Die wöchentliche CIO-Kolumne

Die Zukunft kommt langsamer

Johannes Klostermeier ist freier Journalist aus Berlin. Zu seinen Spezialgebieten zählen unter anderem die Bereiche Public IT, Telekommunikation und Social Media.
Die Geschichte der UMTS-Träumer von Mobilcom hat eine ganze Branche verunsichert und das Fortschrittsdenken der Technologie-Apologeten auf Jahre diskreditiert.

Die Zeit für Visionäre in den Unternehmen ist um. Die Hauptversammlungder Mobilcom AG am Montag könnte rückblickend als die Veranstaltung in die Geschichte eingehen, die den Zusammenbruch der New Economy-Epoche noch einmal zusammen fasst. Auf der außerordentlichen Hauptversammlung zählte der ganz und gar uncharismatische Ex-Finanzvorstand und jetzige Mobilcom-Chef des Unternehmens Thorsten Grenz schonungslos auf, warum Mobilcom mit UMTS kein Geld verdienen kann.

Ein UMTS-Engagement, so rechnete der neue CEO vor, hätte sich für Mobilcom auf Jahrzehnte nicht ausgezahlt. Auch unter optimistischen Annahmen wären alle Gewinne auf Jahrzehnte an die Kreditgeber gegangen, so hoch hätten die Schulden sich aufgetürmt. Die Annahmen, was die Kunden bereit wären zusätzlich für schnelle Datendienste auszugeben wären unrealistisch gewesen. Eine Killerapplikation habe man nicht gefunden.

Gerhard Schmid, 1991 Gründer, einst mächtiger Chef des Unternehmens und immer noch Fortschrittsvisionär, mochte Grenz nicht zuhören und gab stattdessen lieber ein Stockwerk tiefer Interviews in der Lobby. Der 51-jährige Schmid hatte einen Traum, den Traum von der schönen, neuen Welt mit UMTS. Und daran hält er auch im Niedergang, wo es um ihn herum erschreckend einsam geworden ist, unbeirrt fest. Am Rande der Versammlung forderte er den Weiterbetrieb des UMTS-Netzes mit einem anderen Partner.

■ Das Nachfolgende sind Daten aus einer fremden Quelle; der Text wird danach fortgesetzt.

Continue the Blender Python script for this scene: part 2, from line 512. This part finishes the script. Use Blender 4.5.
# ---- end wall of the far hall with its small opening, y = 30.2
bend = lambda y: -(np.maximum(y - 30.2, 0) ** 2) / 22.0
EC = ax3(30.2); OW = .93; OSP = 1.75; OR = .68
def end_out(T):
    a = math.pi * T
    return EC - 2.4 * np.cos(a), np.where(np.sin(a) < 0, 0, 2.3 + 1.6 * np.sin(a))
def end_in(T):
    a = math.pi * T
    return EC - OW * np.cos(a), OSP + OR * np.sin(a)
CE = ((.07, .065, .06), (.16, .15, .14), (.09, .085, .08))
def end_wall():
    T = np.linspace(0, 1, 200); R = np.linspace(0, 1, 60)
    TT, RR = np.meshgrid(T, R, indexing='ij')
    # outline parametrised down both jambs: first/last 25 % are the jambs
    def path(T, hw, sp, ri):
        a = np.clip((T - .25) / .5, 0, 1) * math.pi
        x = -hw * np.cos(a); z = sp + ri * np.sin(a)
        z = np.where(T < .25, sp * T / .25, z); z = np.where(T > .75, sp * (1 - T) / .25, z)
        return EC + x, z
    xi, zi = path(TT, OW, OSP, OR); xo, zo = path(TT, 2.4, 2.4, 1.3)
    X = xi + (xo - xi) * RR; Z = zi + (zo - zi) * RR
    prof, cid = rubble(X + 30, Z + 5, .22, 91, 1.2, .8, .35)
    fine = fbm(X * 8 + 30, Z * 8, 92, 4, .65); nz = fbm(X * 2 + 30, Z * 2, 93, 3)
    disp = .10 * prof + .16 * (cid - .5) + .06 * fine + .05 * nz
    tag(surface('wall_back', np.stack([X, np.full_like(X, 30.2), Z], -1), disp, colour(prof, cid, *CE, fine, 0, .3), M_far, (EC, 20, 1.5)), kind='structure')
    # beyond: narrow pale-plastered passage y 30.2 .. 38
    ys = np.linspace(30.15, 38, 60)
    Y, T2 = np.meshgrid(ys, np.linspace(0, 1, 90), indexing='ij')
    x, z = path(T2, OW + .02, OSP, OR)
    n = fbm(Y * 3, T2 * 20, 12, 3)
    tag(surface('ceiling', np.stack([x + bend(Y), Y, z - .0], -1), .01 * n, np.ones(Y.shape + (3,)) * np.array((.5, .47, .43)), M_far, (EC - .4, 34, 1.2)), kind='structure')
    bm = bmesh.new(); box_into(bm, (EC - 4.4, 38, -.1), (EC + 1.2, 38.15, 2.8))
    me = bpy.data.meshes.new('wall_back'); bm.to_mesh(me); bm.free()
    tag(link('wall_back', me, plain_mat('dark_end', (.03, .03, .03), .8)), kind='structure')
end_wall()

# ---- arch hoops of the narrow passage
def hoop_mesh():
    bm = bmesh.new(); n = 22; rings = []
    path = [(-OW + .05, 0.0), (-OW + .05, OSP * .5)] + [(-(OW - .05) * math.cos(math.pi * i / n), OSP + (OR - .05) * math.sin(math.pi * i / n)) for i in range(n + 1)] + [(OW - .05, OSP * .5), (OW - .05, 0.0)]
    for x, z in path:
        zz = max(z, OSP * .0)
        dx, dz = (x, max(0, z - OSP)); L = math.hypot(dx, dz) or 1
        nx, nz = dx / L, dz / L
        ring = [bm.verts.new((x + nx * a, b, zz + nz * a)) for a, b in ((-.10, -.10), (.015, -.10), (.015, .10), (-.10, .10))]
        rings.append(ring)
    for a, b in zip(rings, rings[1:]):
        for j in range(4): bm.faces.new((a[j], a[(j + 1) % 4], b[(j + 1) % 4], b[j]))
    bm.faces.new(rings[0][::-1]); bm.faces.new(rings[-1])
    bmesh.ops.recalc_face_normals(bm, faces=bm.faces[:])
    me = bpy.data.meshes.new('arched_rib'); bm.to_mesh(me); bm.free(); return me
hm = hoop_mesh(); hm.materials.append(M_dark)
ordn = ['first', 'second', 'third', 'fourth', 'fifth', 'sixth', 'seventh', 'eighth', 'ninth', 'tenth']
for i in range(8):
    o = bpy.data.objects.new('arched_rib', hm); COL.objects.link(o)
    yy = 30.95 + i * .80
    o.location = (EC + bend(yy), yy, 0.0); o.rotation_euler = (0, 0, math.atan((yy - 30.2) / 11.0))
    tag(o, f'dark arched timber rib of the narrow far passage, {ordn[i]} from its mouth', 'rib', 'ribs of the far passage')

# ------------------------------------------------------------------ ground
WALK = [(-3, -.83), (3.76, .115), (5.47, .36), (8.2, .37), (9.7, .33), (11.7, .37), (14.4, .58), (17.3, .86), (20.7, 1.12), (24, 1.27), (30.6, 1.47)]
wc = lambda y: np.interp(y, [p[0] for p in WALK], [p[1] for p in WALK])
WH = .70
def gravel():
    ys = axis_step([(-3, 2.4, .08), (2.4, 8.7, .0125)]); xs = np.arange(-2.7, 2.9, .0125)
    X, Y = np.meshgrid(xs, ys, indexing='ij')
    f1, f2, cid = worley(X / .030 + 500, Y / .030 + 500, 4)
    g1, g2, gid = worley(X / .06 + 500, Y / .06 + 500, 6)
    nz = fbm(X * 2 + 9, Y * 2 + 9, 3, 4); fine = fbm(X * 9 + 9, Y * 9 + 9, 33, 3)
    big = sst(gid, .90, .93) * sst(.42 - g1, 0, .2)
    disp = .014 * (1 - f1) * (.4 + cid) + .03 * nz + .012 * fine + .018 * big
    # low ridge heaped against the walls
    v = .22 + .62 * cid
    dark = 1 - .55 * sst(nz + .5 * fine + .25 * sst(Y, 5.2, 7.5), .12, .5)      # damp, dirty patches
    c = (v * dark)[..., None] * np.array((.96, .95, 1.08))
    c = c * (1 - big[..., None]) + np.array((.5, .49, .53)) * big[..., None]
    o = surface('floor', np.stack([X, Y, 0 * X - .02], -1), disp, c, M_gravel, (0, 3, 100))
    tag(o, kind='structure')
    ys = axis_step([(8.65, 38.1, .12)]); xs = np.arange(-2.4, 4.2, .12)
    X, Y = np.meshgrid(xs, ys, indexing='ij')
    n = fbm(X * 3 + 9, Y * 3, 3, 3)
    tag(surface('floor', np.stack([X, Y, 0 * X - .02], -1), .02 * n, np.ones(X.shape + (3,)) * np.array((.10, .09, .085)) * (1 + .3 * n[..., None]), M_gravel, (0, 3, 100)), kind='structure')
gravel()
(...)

Dabei ergeht es Schmid, seiner Frau Sybille Schmid-Sindram und Mobilcom wie der Frau des Fischers im Märchen "Vom Fischer un sin Frau", die bekanntlich unter Größenwahn leidend nie genug bekam und ganz am Schluss der Geschichte wieder im Pisspott sitzt.

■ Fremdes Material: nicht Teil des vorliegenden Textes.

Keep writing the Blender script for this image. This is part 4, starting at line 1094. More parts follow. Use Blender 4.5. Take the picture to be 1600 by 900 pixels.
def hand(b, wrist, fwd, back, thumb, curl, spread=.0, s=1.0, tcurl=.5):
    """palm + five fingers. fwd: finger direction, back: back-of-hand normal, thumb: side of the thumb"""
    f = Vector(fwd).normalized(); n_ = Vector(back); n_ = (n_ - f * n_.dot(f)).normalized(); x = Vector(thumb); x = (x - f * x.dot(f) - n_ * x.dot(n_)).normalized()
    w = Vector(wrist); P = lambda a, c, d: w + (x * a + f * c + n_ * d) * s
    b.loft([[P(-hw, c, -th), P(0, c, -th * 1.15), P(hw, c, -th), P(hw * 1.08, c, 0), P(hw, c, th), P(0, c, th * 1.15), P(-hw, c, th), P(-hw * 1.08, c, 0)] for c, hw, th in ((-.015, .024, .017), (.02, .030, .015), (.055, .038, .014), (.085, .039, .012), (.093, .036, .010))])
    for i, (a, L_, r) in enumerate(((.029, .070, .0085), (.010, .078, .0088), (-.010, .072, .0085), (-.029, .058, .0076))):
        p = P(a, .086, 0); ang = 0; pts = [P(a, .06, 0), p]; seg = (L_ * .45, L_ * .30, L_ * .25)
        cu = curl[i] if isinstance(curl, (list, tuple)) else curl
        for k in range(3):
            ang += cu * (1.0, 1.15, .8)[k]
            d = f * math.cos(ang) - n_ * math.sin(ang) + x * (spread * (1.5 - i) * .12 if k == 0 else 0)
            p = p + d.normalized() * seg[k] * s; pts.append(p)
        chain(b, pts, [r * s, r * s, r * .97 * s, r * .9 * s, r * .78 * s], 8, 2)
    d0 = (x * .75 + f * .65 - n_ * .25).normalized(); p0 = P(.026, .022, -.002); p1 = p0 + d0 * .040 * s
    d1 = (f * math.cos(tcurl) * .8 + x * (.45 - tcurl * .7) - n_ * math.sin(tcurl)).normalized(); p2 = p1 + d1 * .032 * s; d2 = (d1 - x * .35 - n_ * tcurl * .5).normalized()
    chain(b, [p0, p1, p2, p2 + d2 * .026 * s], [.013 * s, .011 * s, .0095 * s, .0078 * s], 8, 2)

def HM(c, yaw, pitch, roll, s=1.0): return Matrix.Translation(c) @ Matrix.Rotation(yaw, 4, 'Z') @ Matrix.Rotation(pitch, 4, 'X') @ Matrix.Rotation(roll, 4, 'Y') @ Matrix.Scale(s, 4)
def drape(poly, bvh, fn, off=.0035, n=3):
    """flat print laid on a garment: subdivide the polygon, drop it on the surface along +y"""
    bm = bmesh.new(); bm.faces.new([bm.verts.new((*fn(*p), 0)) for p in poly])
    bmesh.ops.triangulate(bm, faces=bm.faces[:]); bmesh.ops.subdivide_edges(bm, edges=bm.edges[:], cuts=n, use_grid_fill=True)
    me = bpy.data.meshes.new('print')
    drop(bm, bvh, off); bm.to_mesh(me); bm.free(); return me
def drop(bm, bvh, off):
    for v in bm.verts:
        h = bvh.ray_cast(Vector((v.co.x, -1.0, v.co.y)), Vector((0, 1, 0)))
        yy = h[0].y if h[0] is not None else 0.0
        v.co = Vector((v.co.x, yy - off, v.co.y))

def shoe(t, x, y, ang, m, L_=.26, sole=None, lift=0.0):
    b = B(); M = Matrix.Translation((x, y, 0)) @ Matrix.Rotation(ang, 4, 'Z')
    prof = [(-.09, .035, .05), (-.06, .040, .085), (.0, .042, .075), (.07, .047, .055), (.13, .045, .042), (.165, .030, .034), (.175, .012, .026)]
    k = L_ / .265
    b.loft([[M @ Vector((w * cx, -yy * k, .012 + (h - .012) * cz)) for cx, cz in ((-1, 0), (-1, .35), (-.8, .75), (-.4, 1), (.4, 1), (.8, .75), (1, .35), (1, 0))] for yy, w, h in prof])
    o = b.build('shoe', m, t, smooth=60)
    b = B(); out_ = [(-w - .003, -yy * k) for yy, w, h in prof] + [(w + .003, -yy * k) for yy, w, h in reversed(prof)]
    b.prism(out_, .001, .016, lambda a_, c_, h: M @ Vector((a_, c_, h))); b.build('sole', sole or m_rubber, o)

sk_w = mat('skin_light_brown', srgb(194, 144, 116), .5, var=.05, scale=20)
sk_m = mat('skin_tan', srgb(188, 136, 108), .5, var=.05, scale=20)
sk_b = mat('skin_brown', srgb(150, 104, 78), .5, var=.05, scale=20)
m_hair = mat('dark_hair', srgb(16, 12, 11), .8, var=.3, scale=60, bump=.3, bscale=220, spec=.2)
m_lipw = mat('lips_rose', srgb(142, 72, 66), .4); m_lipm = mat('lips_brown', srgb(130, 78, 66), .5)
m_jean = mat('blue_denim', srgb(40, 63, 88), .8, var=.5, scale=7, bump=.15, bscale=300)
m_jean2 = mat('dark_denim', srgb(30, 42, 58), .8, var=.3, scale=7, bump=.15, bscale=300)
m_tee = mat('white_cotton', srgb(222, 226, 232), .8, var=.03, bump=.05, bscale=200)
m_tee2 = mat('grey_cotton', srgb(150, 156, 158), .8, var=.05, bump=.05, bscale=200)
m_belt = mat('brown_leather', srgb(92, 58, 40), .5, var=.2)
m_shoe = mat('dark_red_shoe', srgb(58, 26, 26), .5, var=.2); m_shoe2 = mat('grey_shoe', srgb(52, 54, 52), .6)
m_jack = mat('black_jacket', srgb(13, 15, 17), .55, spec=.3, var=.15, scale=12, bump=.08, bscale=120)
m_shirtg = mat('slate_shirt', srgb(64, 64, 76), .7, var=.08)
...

Mobilcom will sich jetzt wieder wie schon zu Beginn auf das mühsame Geschäft als Serviceprovider konzentrieren. Und das halbfertige UMTS-Netz des Unternehmens im Wert von einer Milliarde Euro werden die Büdelsdorfer abmontieren, wenn sich nicht bis Ende März ein Käufer gefunden hat. Vielleicht habe ja ein arabischer Scheich Interesse, hieß es in Unternehmenskreisen - wie im anderen Märchen, dem aus 1001 Nacht.